> [WHAT YOU SHOULD DO] Take all the material and copy it exactly.

> [DATA BLOCK]
============
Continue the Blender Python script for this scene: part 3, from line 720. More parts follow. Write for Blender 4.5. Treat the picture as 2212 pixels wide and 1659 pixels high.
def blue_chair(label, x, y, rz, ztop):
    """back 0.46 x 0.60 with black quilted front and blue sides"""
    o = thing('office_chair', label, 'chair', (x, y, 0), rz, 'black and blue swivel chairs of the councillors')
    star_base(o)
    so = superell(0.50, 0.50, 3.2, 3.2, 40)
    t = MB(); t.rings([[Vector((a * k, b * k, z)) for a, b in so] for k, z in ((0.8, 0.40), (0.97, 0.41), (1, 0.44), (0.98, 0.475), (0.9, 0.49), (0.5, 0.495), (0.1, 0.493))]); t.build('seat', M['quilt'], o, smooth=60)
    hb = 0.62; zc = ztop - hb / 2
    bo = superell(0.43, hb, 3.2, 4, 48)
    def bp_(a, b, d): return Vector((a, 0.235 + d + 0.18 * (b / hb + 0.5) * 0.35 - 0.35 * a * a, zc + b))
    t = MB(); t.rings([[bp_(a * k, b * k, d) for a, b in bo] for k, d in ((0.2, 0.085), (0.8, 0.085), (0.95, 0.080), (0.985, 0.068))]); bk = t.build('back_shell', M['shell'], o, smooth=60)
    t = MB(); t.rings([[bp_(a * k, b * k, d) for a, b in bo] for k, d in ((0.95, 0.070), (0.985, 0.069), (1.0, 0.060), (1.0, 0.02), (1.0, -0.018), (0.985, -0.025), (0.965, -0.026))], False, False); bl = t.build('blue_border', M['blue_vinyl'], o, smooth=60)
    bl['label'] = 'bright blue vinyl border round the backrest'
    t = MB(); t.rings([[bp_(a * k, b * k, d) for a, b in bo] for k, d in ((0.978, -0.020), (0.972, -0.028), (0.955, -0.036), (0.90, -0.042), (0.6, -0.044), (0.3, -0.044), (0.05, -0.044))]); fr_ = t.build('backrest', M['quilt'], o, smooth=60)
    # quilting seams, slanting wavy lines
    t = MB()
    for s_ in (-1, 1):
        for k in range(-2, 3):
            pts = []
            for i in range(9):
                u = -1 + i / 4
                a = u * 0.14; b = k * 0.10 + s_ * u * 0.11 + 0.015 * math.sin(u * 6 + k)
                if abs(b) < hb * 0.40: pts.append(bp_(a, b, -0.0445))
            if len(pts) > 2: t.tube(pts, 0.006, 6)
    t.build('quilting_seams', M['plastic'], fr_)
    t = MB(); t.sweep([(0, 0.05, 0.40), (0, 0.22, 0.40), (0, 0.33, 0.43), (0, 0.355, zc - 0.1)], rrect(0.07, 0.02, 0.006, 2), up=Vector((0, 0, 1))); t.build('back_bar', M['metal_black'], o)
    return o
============
> [RESPONSE TO THE EXERCISE]
Continue the Blender Python script for this scene: part 3, from line 720. More parts follow. Write for Blender 4.5. Treat the picture as 2212 pixels wide and 1659 pixels high.
def blue_chair(label, x, y, rz, ztop):
    """back 0.46 x 0.60 with black quilted front and blue sides"""
    o = thing('office_chair', label, 'chair', (x, y, 0), rz, 'black and blue swivel chairs of the councillors')
    star_base(o)
    so = superell(0.50, 0.50, 3.2, 3.2, 40)
    t = MB(); t.rings([[Vector((a * k, b * k, z)) for a, b in so] for k, z in ((0.8, 0.40), (0.97, 0.41), (1, 0.44), (0.98, 0.475), (0.9, 0.49), (0.5, 0.495), (0.1, 0.493))]); t.build('seat', M['quilt'], o, smooth=60)
    hb = 0.62; zc = ztop - hb / 2
    bo = superell(0.43, hb, 3.2, 4, 48)
    def bp_(a, b, d): return Vector((a, 0.235 + d + 0.18 * (b / hb + 0.5) * 0.35 - 0.35 * a * a, zc + b))
    t = MB(); t.rings([[bp_(a * k, b * k, d) for a, b in bo] for k, d in ((0.2, 0.085), (0.8, 0.085), (0.95, 0.080), (0.985, 0.068))]); bk = t.build('back_shell', M['shell'], o, smooth=60)
    t = MB(); t.rings([[bp_(a * k, b * k, d) for a, b in bo] for k, d in ((0.95, 0.070), (0.985, 0.069), (1.0, 0.060), (1.0, 0.02), (1.0, -0.018), (0.985, -0.025), (0.965, -0.026))], False, False); bl = t.build('blue_border', M['blue_vinyl'], o, smooth=60)
    bl['label'] = 'bright blue vinyl border round the backrest'
    t = MB(); t.rings([[bp_(a * k, b * k, d) for a, b in bo] for k, d in ((0.978, -0.020), (0.972, -0.028), (0.955, -0.036), (0.90, -0.042), (0.6, -0.044), (0.3, -0.044), (0.05, -0.044))]); fr_ = t.build('backrest', M['quilt'], o, smooth=60)
    # quilting seams, slanting wavy lines
    t = MB()
    for s_ in (-1, 1):
        for k in range(-2, 3):
            pts = []
            for i in range(9):
                u = -1 + i / 4
                a = u * 0.14; b = k * 0.10 + s_ * u * 0.11 + 0.015 * math.sin(u * 6 + k)
                if abs(b) < hb * 0.40: pts.append(bp_(a, b, -0.0445))
            if len(pts) > 2: t.tube(pts, 0.006, 6)
    t.build('quilting_seams', M['plastic'], fr_)
    t = MB(); t.sweep([(0, 0.05, 0.40), (0, 0.22, 0.40), (0, 0.33, 0.43), (0, 0.355, zc - 0.1)], rrect(0.07, 0.02, 0.006, 2), up=Vector((0, 0, 1))); t.build('back_bar', M['metal_black'], o)
    return o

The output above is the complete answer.